== MATERIAL PROVIDED ==
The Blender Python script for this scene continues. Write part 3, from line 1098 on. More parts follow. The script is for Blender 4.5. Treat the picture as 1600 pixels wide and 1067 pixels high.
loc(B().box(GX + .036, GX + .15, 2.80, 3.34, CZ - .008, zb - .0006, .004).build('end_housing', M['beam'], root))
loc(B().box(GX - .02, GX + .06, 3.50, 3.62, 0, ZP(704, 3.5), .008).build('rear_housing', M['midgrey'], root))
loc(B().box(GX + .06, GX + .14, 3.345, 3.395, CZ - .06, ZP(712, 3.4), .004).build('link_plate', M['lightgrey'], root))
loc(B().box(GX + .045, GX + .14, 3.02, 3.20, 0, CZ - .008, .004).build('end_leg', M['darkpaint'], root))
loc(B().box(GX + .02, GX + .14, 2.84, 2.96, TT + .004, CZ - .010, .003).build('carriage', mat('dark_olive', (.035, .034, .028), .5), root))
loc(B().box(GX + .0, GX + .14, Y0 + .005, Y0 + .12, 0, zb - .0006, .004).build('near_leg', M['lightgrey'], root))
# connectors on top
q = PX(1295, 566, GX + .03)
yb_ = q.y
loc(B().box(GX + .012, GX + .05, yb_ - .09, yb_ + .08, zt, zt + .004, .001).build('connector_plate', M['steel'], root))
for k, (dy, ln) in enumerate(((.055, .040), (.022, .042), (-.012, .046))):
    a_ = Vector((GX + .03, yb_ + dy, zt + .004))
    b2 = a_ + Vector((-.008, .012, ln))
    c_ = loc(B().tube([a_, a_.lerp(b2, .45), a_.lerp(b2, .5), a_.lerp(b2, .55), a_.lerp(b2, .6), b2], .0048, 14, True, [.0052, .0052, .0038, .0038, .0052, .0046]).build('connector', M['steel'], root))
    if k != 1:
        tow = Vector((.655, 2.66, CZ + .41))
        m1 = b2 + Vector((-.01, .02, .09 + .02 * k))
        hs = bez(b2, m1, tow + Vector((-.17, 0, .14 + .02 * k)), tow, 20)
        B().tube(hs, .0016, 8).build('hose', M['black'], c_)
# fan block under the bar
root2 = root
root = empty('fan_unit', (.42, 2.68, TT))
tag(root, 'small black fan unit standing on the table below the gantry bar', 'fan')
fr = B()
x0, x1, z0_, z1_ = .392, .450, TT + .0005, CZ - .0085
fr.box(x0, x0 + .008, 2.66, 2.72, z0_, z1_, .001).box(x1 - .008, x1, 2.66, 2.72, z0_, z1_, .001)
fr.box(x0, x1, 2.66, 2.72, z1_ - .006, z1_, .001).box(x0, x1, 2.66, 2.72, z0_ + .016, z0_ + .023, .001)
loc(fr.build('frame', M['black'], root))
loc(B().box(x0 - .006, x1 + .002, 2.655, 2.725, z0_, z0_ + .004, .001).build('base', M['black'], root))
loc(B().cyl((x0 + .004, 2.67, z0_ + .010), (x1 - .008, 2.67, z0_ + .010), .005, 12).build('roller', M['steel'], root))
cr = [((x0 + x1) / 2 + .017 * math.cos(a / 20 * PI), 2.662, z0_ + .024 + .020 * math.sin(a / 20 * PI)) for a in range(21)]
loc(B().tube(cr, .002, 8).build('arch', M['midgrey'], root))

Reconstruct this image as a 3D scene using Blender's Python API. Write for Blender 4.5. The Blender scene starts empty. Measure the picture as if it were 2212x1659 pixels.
===
Output the records verbatim, from the first line to the last.

§ **COMPLETED TASK**
The Blender Python script for this scene continues. Write part 3, from line 1098 on. More parts follow. The script is for Blender 4.5. Treat the picture as 1600 pixels wide and 1067 pixels high.
loc(B().box(GX + .036, GX + .15, 2.80, 3.34, CZ - .008, zb - .0006, .004).build('end_housing', M['beam'], root))
loc(B().box(GX - .02, GX + .06, 3.50, 3.62, 0, ZP(704, 3.5), .008).build('rear_housing', M['midgrey'], root))
loc(B().box(GX + .06, GX + .14, 3.345, 3.395, CZ - .06, ZP(712, 3.4), .004).build('link_plate', M['lightgrey'], root))
loc(B().box(GX + .045, GX + .14, 3.02, 3.20, 0, CZ - .008, .004).build('end_leg', M['darkpaint'], root))
loc(B().box(GX + .02, GX + .14, 2.84, 2.96, TT + .004, CZ - .010, .003).build('carriage', mat('dark_olive', (.035, .034, .028), .5), root))
loc(B().box(GX + .0, GX + .14, Y0 + .005, Y0 + .12, 0, zb - .0006, .004).build('near_leg', M['lightgrey'], root))
# connectors on top
q = PX(1295, 566, GX + .03)
yb_ = q.y
loc(B().box(GX + .012, GX + .05, yb_ - .09, yb_ + .08, zt, zt + .004, .001).build('connector_plate', M['steel'], root))
for k, (dy, ln) in enumerate(((.055, .040), (.022, .042), (-.012, .046))):
    a_ = Vector((GX + .03, yb_ + dy, zt + .004))
    b2 = a_ + Vector((-.008, .012, ln))
    c_ = loc(B().tube([a_, a_.lerp(b2, .45), a_.lerp(b2, .5), a_.lerp(b2, .55), a_.lerp(b2, .6), b2], .0048, 14, True, [.0052, .0052, .0038, .0038, .0052, .0046]).build('connector', M['steel'], root))
    if k != 1:
        tow = Vector((.655, 2.66, CZ + .41))
        m1 = b2 + Vector((-.01, .02, .09 + .02 * k))
        hs = bez(b2, m1, tow + Vector((-.17, 0, .14 + .02 * k)), tow, 20)
        B().tube(hs, .0016, 8).build('hose', M['black'], c_)
# fan block under the bar
root2 = root
root = empty('fan_unit', (.42, 2.68, TT))
tag(root, 'small black fan unit standing on the table below the gantry bar', 'fan')
fr = B()
x0, x1, z0_, z1_ = .392, .450, TT + .0005, CZ - .0085
fr.box(x0, x0 + .008, 2.66, 2.72, z0_, z1_, .001).box(x1 - .008, x1, 2.66, 2.72, z0_, z1_, .001)
fr.box(x0, x1, 2.66, 2.72, z1_ - .006, z1_, .001).box(x0, x1, 2.66, 2.72, z0_ + .016, z0_ + .023, .001)
loc(fr.build('frame', M['black'], root))
loc(B().box(x0 - .006, x1 + .002, 2.655, 2.725, z0_, z0_ + .004, .001).build('base', M['black'], root))
loc(B().cyl((x0 + .004, 2.67, z0_ + .010), (x1 - .008, 2.67, z0_ + .010), .005, 12).build('roller', M['steel'], root))
cr = [((x0 + x1) / 2 + .017 * math.cos(a / 20 * PI), 2.662, z0_ + .024 + .020 * math.sin(a / 20 * PI)) for a in range(21)]
loc(B().tube(cr, .002, 8).build('arch', M['midgrey'], root))

Reconstruct this image as a 3D scene using Blender's Python API. Write for Blender 4.5. The Blender scene starts empty. Measure the picture as if it were 2212x1659 pixels.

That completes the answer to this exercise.